Tim Cook will step down as CEO of Apple. After 15 years leading the company, Cook will hand the reins over to senior vice president of Hardware Engineering John Ternus on September 1, 2026. Cook isn't leaving Cupertino entirely, however—he will transition into a new role as executive chairman of Apple's board of directors.
The transition doesn't come as a surprise to industry watchers. Over the past year, Apple has been quietly positioning Ternus for the top job. The 50-year-old executive recently absorbed oversight of Apple's design teams and has become a much more visible presence at major product launches. Cook, who actually shut down rumors of an imminent exit during a television interview earlier this year, will now spend the summer working directly with Ternus to manage the handover before shifting his daily focus to global policy and board duties.

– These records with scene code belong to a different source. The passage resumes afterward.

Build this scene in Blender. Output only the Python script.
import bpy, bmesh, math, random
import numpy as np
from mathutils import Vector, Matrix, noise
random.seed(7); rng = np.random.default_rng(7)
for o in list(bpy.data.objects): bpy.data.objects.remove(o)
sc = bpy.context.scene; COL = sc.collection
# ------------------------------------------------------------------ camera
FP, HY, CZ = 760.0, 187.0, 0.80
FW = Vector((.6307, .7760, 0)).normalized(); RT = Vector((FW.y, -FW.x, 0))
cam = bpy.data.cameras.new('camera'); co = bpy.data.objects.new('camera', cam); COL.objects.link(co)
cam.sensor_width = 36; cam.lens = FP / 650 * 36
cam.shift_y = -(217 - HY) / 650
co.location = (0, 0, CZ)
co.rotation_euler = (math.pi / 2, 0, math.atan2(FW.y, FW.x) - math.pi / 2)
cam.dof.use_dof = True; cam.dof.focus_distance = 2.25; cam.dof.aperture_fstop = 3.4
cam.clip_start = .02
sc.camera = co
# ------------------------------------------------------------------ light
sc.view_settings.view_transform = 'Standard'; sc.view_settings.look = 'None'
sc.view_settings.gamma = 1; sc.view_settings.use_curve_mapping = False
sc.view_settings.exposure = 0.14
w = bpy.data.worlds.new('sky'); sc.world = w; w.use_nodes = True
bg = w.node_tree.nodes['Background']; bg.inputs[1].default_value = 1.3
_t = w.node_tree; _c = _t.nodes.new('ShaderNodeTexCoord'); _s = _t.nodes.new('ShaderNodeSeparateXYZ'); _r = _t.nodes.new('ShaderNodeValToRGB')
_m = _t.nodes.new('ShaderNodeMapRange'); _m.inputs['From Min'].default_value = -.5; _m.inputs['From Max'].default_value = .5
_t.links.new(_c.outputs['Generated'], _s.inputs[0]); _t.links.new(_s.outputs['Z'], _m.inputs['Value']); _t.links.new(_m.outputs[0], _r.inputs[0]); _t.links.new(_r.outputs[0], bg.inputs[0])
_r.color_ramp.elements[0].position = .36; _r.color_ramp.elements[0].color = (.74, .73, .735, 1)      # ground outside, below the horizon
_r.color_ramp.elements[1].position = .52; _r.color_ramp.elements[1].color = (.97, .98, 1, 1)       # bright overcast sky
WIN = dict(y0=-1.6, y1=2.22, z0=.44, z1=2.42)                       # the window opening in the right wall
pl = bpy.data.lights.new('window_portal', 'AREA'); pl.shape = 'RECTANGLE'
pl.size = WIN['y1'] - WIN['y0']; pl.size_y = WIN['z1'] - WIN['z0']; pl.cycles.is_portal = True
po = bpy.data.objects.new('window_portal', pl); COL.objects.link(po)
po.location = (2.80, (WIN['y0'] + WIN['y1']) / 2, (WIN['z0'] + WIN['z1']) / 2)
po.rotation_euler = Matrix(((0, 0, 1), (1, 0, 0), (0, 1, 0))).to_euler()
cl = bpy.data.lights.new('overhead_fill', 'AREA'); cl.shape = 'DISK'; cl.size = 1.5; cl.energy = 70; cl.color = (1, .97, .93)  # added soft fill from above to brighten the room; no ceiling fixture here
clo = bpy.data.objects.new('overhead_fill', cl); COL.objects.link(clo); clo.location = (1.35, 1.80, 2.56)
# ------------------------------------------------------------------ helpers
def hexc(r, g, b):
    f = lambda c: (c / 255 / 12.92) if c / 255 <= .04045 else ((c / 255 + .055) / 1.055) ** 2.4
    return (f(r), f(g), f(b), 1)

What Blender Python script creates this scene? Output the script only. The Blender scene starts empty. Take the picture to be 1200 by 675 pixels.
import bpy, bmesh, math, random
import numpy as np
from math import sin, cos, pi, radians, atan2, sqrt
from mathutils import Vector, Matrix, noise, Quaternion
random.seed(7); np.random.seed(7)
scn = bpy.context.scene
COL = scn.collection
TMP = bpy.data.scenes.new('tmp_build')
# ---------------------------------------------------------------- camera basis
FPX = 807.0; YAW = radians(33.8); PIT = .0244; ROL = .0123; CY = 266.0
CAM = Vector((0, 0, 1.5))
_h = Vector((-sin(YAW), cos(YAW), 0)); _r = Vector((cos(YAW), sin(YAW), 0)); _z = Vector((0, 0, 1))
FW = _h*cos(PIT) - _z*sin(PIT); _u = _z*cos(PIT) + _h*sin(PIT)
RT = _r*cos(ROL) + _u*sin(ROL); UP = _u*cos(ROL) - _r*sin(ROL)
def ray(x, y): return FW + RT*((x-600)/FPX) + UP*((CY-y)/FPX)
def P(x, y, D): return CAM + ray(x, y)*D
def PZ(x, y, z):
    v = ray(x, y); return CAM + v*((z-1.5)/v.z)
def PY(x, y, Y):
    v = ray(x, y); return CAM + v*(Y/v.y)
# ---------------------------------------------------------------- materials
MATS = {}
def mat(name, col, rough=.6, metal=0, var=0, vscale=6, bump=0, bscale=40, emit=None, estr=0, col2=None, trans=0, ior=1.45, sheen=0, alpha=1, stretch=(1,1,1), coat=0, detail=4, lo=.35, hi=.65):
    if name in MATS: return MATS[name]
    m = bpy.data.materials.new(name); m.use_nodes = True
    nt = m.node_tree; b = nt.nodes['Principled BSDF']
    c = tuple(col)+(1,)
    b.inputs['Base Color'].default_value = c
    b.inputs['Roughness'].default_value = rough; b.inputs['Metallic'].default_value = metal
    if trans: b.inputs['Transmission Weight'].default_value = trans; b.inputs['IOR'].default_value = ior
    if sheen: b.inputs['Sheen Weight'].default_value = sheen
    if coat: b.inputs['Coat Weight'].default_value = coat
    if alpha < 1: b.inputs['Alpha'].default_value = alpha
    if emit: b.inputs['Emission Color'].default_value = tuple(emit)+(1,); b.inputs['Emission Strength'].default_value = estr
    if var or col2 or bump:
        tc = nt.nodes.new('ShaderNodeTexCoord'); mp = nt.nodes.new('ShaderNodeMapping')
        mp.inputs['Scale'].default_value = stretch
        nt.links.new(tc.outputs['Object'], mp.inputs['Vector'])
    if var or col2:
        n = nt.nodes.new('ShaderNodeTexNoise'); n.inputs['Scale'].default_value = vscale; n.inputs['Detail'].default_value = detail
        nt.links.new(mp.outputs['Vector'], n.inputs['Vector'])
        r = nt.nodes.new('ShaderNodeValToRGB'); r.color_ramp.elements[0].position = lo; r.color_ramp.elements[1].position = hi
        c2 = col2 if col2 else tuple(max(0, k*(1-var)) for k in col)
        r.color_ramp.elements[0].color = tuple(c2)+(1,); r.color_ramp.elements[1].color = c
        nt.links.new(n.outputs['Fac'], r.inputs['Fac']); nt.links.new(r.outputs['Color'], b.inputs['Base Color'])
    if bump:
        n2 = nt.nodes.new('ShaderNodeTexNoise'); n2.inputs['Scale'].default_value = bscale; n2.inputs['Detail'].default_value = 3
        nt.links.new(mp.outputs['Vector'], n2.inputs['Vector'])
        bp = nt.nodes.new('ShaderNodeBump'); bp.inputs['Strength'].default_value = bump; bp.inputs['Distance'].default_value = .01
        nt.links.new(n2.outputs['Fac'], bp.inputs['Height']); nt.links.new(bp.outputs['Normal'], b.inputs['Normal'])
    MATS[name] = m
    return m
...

In a statement addressing the transition, Cook called leading Apple the greatest privilege of his life. He praised his successor's character and track record, saying Ternus brings the mind of an engineer, the soul of an innovator, and the absolute integrity needed to run the company.
Ternus has essentially spent his entire career at Apple, joining the product design team in 2001. He climbed the ranks to become a vice president in 2013 and took over as senior vice president of hardware engineering in 2021. His work spans nearly every major Apple product released over the past decade. Ternus was a central figure in moving the Mac lineup to Apple Silicon and recently oversaw the launch of the more affordable MacBook Neo. His hardware teams also drove the overhauled iPhone 17 lineup, the ultrathin iPhone Air, and the shift to using 3D-printed titanium in wearables like the Apple Watch Ultra 3. He has also been credited with pushing Apple to use more recycled materials and making the hardware significantly easier to repair.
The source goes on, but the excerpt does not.